For a dozen years Mr. Riccobon had a studio in Oakland, where he worked on sets and costumes for the late Don Brockett’s productions. The Jack Lambert head atop the library’s bookshelves is a relic of that era.
He made the big harlequin head mounted on the west wall for a Mardi Gras party he threw in 2000 for the teachers he’d worked with at several Woodland Hills schools. He created the King Kong head and the 11-foot-tall Frankenstein that looms over the library alcove for one of his Halloween parties.
For Mr. Riccobon, the best part of having home and studio in the same building is not the easy commute but having work in progress so close at hand.
There’s an advantage to “being able to look at what you’re working on as you walk by, rather than leaving it and not beginning to think about it until you see it again,” he said. “As an artist, about 80 percent of the work you do is thinking about it, judgmental things, rather than the actual painting.”
He has a word of caution for anyone considering buying a church for living space. Before you can bid on the building, he said, you’ll need a mortgage approval, and to get that you’ll need an architect’s renovation drawings and a contractor.
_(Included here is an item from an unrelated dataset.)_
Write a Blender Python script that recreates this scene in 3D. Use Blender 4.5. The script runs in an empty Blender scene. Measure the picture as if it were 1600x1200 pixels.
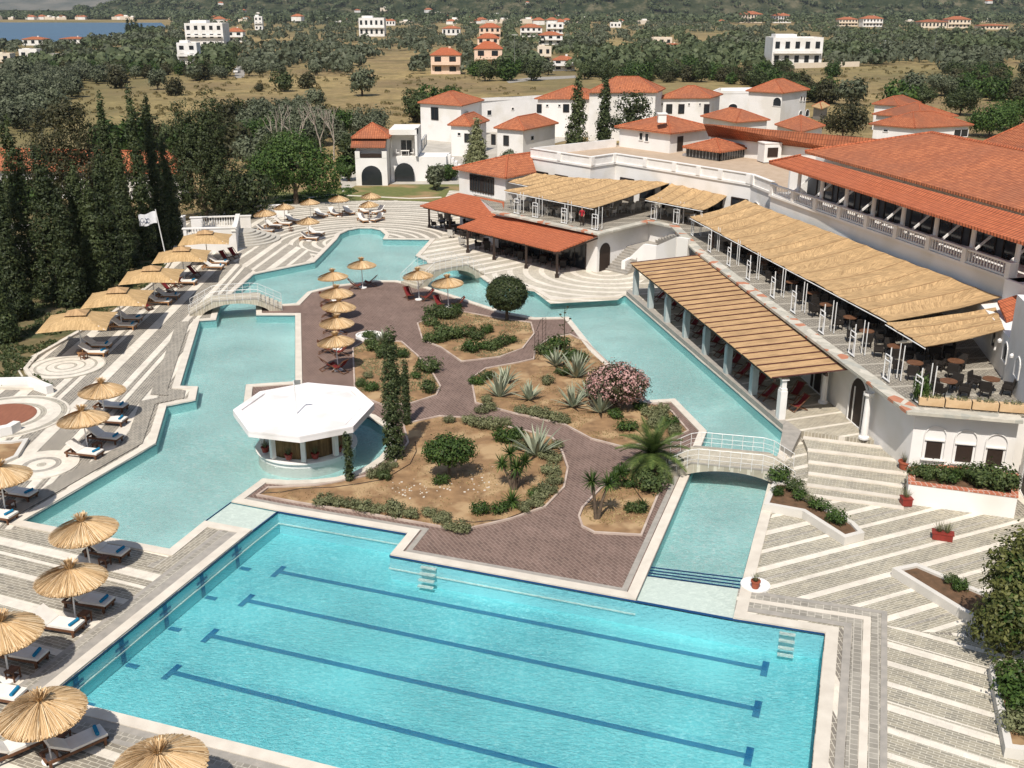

He ended up taking another route, paying with cash socked away during all those years living in the third-floor walk-up. That left him little money for the major renovation he’d been contemplating, but that turned out to be a good thing.
“It allowed me to live here and get a feel for what I needed,” he said. “If I hadn’t, it would have been a disaster. I had thoughts of putting in a second floor.
“What I finally decided I should do is make everything look like it belonged here in the beginning,” he said. “Nothing’s nicer than these giant ceilings.”